Date of Award

1-2018

Document Type

Thesis

Degree Name

Master of Arts (MA)

College/School

College of Humanities and Social Sciences

Department/Program

English

Thesis Sponsor/Dissertation Chair/Project Chair

Wendy Nielsen

Committee Member

Adam Rzepka

Committee Member

David Galef

Abstract

Memory, especially its loss, plays a prominent role in the work of Ursula K. Le Guin (b. 1929). The Telling (2000) and Voices (2006), two of Le Guin’s most recent works, go into great detail on what happens when a memory is lost or destroyed, usually under duress. The former, the last book in Le Guin’s Hainish cycle, deals with a goal to preserve books and learning from a regime that has made it a misguided goal to eradicate all elements of past culture in an effort to modernize the country. In the latter, part of Le Guin’s Annals of the Western Shore series, the city of Ansul loses nearly all of its books when the Alds, a people that fears and/or despises written words, overtake the city and order the destruction of books and libraries, deeming them to be a sacrilege and a threat. The destruction of cultural memories in Le Guin’s books may be likened to trauma, in that it leads to the separation of people from each other and from their memories of the past, and it leaves a society without roots or resources to draw upon.
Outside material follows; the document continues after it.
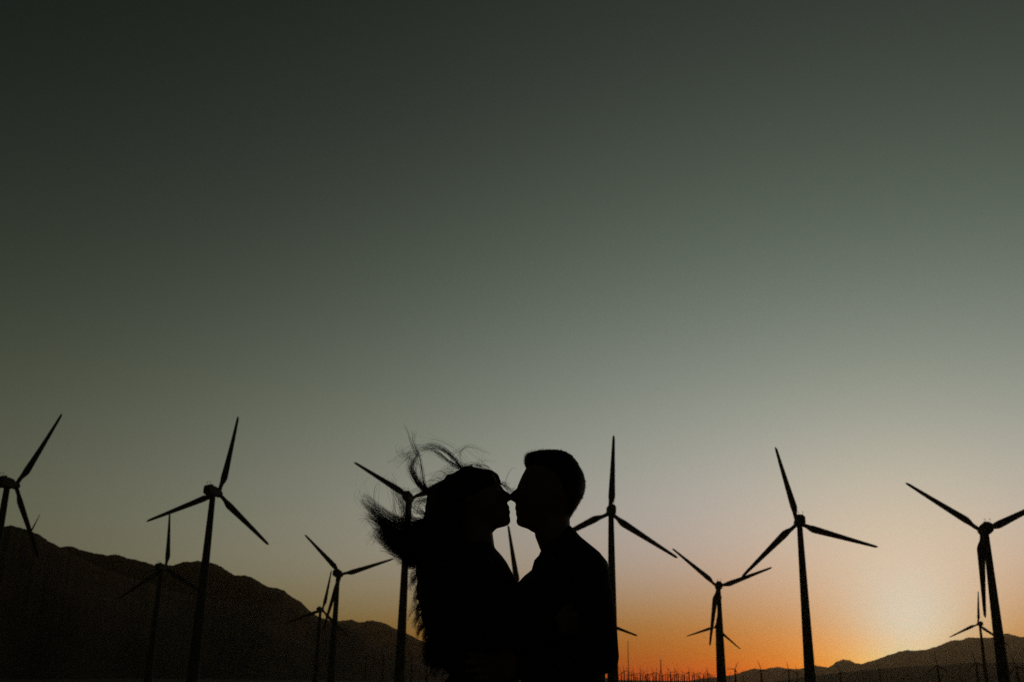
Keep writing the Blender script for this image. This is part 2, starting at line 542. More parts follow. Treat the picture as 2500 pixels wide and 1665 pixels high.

Le Guin especially uses the motifs of the anthropologist-hero, the secret library and the preservation of books to demonstrate what happens to a society when it is forced to erase its memories. She also delves into the subject of what must be done to preserve those memories, as well as the debate over when it is better to remember and when to forget. This subject is especially critical when it comes to the subject of reconciliation: when bad events in the past should be remembered, and when they should be forgotten or forgiven. We see this topic especially at the end of both books, when the respective characters are trying to determine how to come to terms with past events. This essay examines the use of memory in Le Guin’s works of fiction and her nonfiction essays, and how they fit into the subject of memory’s loss and redemption in dystopian science fiction in general. The essay also examines real-life incidents in history that bear similarities to the events in her work, such as the destruction of Bosnia’s national library, the Cultural Revolution in China and the recent war in Iraq.